Only once the primary listing is solid do we touch the duplicate. That order matters because Google needs a clear “winner” to consolidate around.
If you’ve moved premises, the old listing often still ranks because it has history. We usually update the existing listing rather than creating a new one, but only if the move is legitimate and you can support it. If the address change is substantial, you need to be careful with signage, citations, and consistency. Google can suspend profiles that look like they are hopping around.
If you operate from home but work on sites, you should normally be set up as a service-area business with the address hidden. Keeping a public home address can create awkward customer expectations and privacy issues.
If you have separate legal entities or genuinely separate locations, they are not duplicates. For example, a joinery workshop with walk-in trade counter and a separate office in another town can be separate profiles – but only if they are staffed, signposted, and real. Creating extra profiles just to rank in more areas is the sort of short-term trick that tends to end in suspension at the worst possible time.
You’re looking for consolidation and stability.
Within a couple of weeks, branded searches should consistently show the correct listing. Over the following weeks, you should see reviews accruing on one profile, not split across two. Your calls and website clicks should stop bouncing between profiles.
If rankings dip briefly after a merge or removal, that can happen. Google needs time to reprocess. The key is whether you’ve ended up with one clean, credible profile that matches your real-world business.
If you’re dealing with a listing suspension, a profile you can’t gain access to, or a messy history of address changes and name changes, this stops being a five-minute admin task. It becomes a risk job.
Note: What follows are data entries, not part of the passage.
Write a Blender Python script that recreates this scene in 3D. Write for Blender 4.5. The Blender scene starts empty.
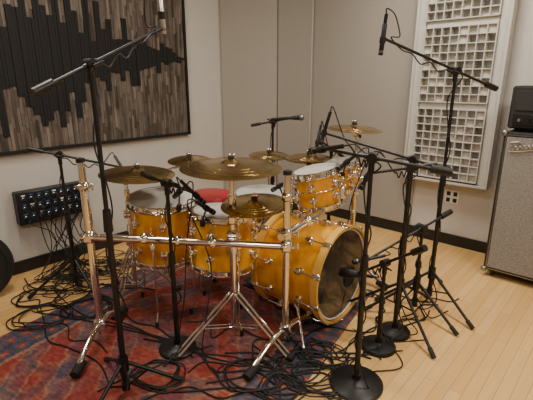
import bpy, math, random
from mathutils import Vector, Matrix
random.seed(7)
V=Vector
# ------------------------------------------------------------ materials
def mat(name, col, rough=.5, metal=0., coat=0., var=0., vscale=8., bump=0., bscale=60., stretch=(1,1,1), emit=None, col2=None, alpha=None):
    m=bpy.data.materials.new(name); m.use_nodes=True
    nt=m.node_tree; N=nt.nodes; L=nt.links
    p=N['Principled BSDF']
    p.inputs['Base Color'].default_value=(*col,1); p.inputs['Roughness'].default_value=rough
    p.inputs['Metallic'].default_value=metal; p.inputs['Coat Weight'].default_value=coat
    p.inputs['Coat Roughness'].default_value=.06
    if alpha is not None: p.inputs['Alpha'].default_value=alpha
    tc=N.new('ShaderNodeTexCoord'); mp=N.new('ShaderNodeMapping'); mp.inputs['Scale'].default_value=stretch
    L.new(tc.outputs['Object'],mp.inputs['Vector'])
    nz=N.new('ShaderNodeTexNoise'); nz.inputs['Scale'].default_value=vscale; nz.inputs['Detail'].default_value=5
    L.new(mp.outputs[0],nz.inputs['Vector'])
    cr=N.new('ShaderNodeValToRGB'); cr.color_ramp.elements[0].position=.35; cr.color_ramp.elements[1].position=.65
    c2=col2 if col2 else tuple(max(0,c*(1-max(var,.04))) for c in col)
    cr.color_ramp.elements[0].color=(*c2,1); cr.color_ramp.elements[1].color=(*col,1)
    L.new(nz.outputs['Fac'],cr.inputs[0]); L.new(cr.outputs[0],p.inputs['Base Color'])
    if bump>0:
        n2=N.new('ShaderNodeTexNoise'); n2.inputs['Scale'].default_value=bscale; L.new(mp.outputs[0],n2.inputs['Vector'])
        b=N.new('ShaderNodeBump'); b.inputs['Strength'].default_value=bump; b.inputs['Distance'].default_value=.01
        L.new(n2.outputs['Fac'],b.inputs['Height']); L.new(b.outputs[0],p.inputs['Normal'])
    if emit:
        p.inputs['Emission Color'].default_value=(*emit[0],1); p.inputs['Emission Strength'].default_value=emit[1]
    return m
M={}
M['wall']=mat('wall_paint',(.58,.56,.525),.85,var=.03,bump=.05,bscale=200)
M['fabric']=mat('fabric_panel',(.31,.288,.258),.95,var=.06,vscale=90,bump=.15,bscale=400)
M['fabric2']=mat('fabric_panel_light',(.37,.345,.31),.95,var=.05,vscale=90,bump=.15,bscale=400)
M['ceil']=mat('ceiling_paint',(.5,.49,.47),.9)
M['base']=mat('baseboard_black',(.012,.012,.013),.5)
M['chrome']=mat('chrome',(.87,.86,.84),.10,1.,var=.08)
M['black']=mat('black_powder',(.008,.008,.009),.42,var=.2)
M['rubber']=mat('black_rubber',(.012,.012,.012),.75)
M['cable']=mat('cable_rubber',(.008,.008,.009),.6)
M['amber']=mat('amber_lacquered_maple',(.90,.44,.014),.22,coat=1.,col2=(.68,.26,.005),vscale=7,stretch=(2.2,2.2,.8))
M['hoopwood']=mat('hoop_wood',(.80,.50,.13),.3,coat=.6,col2=(.66,.34,.05),vscale=6)
M['inner']=mat('shell_inner_maple',(.62,.42,.22),.55,var=.2,vscale=9)
M['head']=mat('drum_head_white',(.55,.54,.50),.5,var=.08)
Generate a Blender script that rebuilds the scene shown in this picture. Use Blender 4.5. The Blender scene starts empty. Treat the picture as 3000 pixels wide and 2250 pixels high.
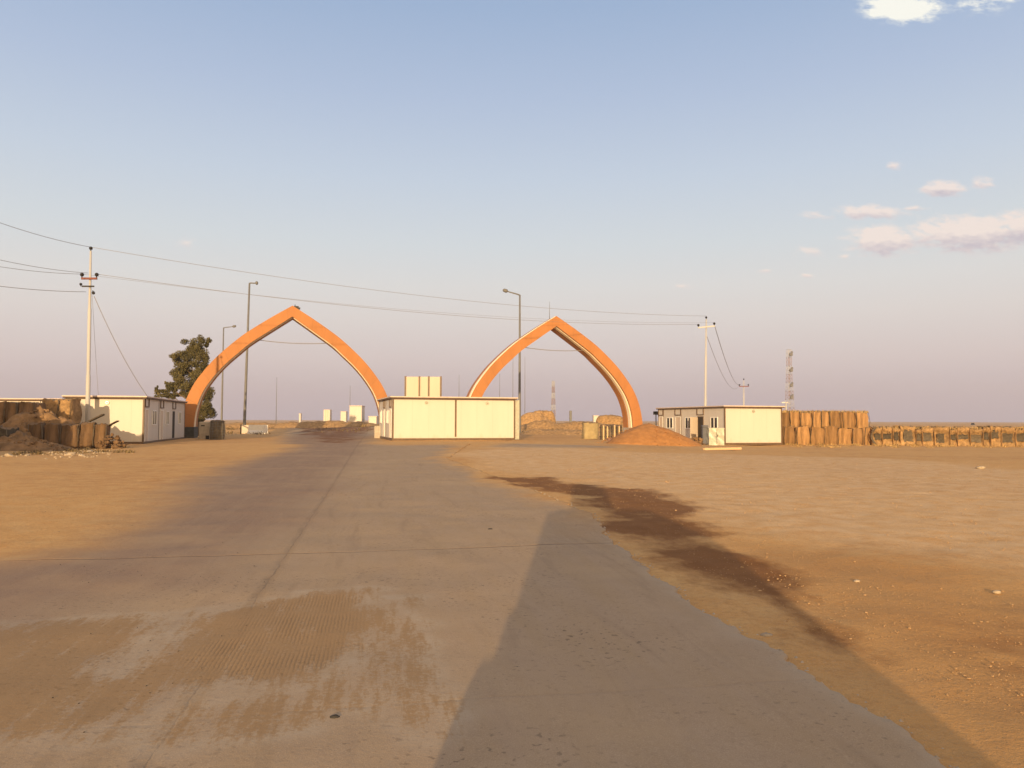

The right help looks like someone who will:
If you want us to look at yours, we can include it as part of an SEO Audit at Wicked Spider and tie it back to what you actually care about – steady, higher-quality enquiries rather than random fluctuations.
A final thought to leave you with: if you’re proud of your work, make it easy for Google to be confident about who you are. One business, one clear profile, one set of reviews, one truth. Everything else is noise that costs you jobs.